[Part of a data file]
-.-.-
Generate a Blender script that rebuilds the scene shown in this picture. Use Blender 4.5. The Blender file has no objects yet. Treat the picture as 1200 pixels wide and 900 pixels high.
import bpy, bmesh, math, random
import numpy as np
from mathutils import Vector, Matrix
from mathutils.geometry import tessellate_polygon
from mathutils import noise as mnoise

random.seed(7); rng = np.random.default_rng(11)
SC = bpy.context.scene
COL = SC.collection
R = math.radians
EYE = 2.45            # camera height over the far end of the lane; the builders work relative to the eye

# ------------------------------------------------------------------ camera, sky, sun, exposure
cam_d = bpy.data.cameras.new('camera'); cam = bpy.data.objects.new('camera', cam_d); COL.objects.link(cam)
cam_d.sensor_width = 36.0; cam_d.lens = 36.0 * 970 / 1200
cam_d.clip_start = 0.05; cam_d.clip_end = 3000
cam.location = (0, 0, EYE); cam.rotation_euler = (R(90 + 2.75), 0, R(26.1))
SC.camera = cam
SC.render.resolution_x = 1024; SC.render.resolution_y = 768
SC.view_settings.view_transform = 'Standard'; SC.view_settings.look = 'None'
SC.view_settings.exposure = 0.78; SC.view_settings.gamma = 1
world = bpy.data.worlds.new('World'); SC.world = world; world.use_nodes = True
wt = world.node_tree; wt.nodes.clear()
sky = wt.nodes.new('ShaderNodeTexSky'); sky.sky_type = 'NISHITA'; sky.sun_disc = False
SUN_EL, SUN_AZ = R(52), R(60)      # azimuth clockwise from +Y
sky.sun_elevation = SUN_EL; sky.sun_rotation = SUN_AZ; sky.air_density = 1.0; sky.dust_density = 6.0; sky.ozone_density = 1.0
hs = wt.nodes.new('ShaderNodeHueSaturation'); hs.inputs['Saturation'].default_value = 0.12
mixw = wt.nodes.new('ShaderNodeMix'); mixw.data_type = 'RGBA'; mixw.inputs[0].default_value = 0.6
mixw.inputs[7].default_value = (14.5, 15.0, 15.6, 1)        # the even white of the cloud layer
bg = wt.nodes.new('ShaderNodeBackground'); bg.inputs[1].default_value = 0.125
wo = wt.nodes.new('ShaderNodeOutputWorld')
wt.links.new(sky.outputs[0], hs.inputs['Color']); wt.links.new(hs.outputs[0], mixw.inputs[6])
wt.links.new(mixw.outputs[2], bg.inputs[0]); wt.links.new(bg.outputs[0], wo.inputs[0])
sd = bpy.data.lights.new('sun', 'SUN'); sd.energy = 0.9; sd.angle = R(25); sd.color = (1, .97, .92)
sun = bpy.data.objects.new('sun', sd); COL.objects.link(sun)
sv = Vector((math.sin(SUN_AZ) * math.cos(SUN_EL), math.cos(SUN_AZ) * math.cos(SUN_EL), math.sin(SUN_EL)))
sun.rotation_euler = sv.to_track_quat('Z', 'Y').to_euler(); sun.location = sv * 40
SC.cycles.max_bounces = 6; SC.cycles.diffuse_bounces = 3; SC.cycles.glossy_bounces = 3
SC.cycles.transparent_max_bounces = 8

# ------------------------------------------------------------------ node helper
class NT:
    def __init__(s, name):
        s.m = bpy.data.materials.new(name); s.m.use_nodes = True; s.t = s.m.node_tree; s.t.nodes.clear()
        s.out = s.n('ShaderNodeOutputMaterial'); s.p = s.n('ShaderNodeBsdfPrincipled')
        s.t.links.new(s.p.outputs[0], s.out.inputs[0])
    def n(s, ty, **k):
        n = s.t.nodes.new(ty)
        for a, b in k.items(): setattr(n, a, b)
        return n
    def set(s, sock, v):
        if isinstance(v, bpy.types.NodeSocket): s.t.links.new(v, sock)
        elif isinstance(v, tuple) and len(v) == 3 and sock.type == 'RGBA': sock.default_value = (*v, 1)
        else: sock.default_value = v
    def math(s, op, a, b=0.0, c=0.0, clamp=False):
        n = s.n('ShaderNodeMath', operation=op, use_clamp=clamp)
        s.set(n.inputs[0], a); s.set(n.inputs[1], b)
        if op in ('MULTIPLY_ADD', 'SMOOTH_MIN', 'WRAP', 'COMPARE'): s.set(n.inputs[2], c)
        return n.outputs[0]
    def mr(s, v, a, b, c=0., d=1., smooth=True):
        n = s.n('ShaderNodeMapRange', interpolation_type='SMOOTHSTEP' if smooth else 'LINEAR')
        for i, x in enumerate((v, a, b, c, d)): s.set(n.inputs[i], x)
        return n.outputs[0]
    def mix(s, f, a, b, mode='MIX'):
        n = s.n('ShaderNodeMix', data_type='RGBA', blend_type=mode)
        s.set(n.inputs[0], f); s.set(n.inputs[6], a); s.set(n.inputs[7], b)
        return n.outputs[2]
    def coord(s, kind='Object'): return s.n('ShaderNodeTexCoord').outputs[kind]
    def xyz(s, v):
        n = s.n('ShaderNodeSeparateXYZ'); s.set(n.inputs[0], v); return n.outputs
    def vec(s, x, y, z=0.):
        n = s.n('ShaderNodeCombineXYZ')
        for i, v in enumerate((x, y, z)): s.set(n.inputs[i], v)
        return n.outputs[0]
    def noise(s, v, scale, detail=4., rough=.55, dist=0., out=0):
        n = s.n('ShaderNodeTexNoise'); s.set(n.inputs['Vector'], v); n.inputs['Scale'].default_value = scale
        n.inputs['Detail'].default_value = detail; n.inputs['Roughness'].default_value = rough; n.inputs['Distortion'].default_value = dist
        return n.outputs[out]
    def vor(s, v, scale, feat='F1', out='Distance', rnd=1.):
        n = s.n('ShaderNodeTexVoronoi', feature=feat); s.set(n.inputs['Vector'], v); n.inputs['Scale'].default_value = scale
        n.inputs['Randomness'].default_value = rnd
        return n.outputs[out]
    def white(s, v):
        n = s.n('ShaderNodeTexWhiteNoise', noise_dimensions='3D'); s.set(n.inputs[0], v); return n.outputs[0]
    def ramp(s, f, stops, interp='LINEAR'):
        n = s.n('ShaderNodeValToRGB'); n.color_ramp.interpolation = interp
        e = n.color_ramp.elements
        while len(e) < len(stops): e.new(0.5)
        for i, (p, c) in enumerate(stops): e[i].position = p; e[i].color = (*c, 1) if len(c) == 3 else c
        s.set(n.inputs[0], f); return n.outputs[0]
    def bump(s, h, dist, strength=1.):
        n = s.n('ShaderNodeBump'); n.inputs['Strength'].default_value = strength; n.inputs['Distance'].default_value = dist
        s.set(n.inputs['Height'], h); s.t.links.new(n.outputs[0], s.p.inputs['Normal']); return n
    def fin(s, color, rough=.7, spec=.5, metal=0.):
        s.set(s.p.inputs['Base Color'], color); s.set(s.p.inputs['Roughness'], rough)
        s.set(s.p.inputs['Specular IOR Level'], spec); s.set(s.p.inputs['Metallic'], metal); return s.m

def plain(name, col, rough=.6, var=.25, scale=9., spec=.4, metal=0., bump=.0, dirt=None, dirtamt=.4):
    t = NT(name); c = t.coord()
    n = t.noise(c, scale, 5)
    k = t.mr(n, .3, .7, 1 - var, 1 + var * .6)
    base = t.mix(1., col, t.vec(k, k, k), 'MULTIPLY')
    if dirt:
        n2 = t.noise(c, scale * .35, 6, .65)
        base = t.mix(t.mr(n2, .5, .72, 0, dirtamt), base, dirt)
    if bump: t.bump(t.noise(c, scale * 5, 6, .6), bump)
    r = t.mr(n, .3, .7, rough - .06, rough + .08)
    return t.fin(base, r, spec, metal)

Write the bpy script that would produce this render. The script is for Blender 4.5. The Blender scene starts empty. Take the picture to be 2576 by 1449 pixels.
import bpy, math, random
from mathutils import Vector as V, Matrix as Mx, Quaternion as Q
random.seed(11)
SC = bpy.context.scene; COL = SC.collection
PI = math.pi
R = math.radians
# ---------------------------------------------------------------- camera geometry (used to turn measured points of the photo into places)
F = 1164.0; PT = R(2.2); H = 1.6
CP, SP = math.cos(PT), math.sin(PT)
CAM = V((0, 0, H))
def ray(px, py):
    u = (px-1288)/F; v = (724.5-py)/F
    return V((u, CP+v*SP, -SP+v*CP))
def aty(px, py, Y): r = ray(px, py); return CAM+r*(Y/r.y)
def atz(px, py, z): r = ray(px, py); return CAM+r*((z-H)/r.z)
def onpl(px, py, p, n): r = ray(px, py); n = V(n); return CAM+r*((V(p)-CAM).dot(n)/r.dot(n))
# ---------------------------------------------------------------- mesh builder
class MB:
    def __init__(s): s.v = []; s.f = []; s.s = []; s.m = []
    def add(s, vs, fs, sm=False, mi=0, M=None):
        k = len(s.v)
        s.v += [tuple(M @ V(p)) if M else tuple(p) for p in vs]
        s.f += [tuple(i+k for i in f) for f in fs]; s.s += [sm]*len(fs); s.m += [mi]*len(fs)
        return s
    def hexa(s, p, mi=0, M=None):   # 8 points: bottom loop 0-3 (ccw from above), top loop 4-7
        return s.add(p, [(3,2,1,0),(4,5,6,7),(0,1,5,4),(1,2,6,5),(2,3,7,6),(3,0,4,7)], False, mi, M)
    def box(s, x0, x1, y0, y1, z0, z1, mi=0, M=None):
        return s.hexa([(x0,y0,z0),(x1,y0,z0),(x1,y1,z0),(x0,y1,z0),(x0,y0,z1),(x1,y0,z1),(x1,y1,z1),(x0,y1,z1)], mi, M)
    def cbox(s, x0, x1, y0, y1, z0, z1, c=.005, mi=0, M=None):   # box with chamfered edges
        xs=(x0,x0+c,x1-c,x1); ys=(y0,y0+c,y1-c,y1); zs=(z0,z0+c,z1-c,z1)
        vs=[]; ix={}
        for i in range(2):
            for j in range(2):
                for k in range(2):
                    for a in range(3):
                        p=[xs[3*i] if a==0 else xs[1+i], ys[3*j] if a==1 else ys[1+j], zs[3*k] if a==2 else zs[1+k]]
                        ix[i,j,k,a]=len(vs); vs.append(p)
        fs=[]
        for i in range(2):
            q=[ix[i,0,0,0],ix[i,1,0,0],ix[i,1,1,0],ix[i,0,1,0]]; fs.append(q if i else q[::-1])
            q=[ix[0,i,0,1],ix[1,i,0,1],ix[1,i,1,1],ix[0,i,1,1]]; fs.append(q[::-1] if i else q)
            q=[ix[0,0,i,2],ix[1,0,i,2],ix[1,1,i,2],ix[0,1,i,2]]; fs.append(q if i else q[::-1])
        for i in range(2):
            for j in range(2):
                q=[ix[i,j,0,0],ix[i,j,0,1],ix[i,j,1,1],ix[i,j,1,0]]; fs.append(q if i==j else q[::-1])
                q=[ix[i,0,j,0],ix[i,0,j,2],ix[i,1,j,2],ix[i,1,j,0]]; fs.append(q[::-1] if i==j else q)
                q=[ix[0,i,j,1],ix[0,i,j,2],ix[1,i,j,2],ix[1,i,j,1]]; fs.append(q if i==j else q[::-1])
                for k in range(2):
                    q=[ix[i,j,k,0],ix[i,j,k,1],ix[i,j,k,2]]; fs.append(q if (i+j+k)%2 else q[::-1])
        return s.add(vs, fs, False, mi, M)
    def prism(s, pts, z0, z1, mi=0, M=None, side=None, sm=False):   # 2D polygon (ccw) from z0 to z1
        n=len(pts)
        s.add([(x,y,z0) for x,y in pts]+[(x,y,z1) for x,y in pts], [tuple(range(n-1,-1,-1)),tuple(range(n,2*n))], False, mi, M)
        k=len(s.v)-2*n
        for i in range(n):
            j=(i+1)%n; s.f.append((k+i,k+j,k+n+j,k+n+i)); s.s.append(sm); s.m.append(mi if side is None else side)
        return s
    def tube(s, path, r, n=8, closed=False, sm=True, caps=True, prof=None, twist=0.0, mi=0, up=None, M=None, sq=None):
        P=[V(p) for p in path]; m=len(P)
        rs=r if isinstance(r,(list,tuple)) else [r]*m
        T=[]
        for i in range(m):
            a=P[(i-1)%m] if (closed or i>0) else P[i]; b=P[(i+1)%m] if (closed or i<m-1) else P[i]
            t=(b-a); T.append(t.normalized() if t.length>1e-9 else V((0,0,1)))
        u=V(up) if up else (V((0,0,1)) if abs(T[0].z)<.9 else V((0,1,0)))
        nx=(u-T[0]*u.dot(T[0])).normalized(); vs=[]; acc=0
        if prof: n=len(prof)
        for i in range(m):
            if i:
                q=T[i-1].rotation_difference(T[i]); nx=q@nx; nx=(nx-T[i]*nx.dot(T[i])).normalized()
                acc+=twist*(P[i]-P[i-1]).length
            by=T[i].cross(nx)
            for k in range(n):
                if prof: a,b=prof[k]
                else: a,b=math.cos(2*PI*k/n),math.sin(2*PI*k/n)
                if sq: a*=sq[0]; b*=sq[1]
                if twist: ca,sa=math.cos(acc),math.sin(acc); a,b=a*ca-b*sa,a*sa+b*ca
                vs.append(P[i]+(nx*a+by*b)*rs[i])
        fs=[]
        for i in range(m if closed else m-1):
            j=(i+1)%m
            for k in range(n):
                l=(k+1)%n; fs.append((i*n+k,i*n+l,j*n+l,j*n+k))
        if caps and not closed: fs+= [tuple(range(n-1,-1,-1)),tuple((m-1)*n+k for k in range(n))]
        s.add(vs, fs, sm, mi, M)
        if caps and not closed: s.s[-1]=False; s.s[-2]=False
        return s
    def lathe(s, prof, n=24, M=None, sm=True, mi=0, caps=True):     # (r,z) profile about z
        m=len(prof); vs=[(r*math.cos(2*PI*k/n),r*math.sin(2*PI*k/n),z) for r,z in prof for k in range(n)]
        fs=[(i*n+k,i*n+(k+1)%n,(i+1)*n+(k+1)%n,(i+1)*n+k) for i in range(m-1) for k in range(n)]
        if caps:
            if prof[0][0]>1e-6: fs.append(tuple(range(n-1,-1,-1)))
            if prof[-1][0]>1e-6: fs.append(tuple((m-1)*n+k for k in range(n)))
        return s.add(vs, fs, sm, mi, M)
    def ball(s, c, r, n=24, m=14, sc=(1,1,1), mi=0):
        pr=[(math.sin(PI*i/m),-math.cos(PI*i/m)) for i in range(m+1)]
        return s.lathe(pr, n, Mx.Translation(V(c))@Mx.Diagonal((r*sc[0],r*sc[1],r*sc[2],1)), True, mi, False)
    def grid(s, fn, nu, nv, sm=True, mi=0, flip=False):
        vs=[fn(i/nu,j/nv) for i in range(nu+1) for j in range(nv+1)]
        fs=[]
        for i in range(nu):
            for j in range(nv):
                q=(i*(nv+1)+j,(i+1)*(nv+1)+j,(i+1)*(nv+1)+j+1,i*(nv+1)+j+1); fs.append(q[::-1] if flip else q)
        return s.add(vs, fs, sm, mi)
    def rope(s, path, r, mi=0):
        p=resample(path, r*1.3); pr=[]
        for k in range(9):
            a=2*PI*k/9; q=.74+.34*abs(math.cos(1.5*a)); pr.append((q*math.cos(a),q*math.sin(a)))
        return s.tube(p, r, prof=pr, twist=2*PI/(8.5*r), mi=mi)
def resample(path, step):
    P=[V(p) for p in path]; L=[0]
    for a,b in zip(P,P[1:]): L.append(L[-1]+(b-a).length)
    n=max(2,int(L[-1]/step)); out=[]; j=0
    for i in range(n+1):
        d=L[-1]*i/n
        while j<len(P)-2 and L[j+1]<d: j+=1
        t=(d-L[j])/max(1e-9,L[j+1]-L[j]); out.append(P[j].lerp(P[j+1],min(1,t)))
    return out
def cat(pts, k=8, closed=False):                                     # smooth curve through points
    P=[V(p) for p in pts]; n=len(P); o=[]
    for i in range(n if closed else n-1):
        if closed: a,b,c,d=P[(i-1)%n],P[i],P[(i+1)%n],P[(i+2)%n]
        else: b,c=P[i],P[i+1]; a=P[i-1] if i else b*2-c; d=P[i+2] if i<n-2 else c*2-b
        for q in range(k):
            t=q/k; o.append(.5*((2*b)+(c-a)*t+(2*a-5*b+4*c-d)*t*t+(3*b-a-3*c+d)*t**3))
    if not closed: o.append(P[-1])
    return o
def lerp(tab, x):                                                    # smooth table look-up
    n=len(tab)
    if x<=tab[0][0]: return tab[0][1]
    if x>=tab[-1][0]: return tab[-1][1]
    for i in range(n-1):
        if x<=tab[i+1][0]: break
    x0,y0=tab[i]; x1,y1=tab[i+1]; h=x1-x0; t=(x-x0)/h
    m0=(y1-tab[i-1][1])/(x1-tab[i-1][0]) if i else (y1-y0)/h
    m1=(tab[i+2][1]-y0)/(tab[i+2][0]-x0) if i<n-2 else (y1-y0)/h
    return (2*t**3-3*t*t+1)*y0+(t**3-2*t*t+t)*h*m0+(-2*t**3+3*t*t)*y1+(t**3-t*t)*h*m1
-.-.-
• Problem statement:
Please write out exactly the lines from the start of the data through the line that contains "from mathutils import noise as mnoise", both ends included, and nothing else.

• Answer to this task:
Generate a Blender script that rebuilds the scene shown in this picture. Use Blender 4.5. The Blender file has no objects yet. Treat the picture as 1200 pixels wide and 900 pixels high.
import bpy, bmesh, math, random
import numpy as np
from mathutils import Vector, Matrix
from mathutils.geometry import tessellate_polygon
from mathutils import noise as mnoise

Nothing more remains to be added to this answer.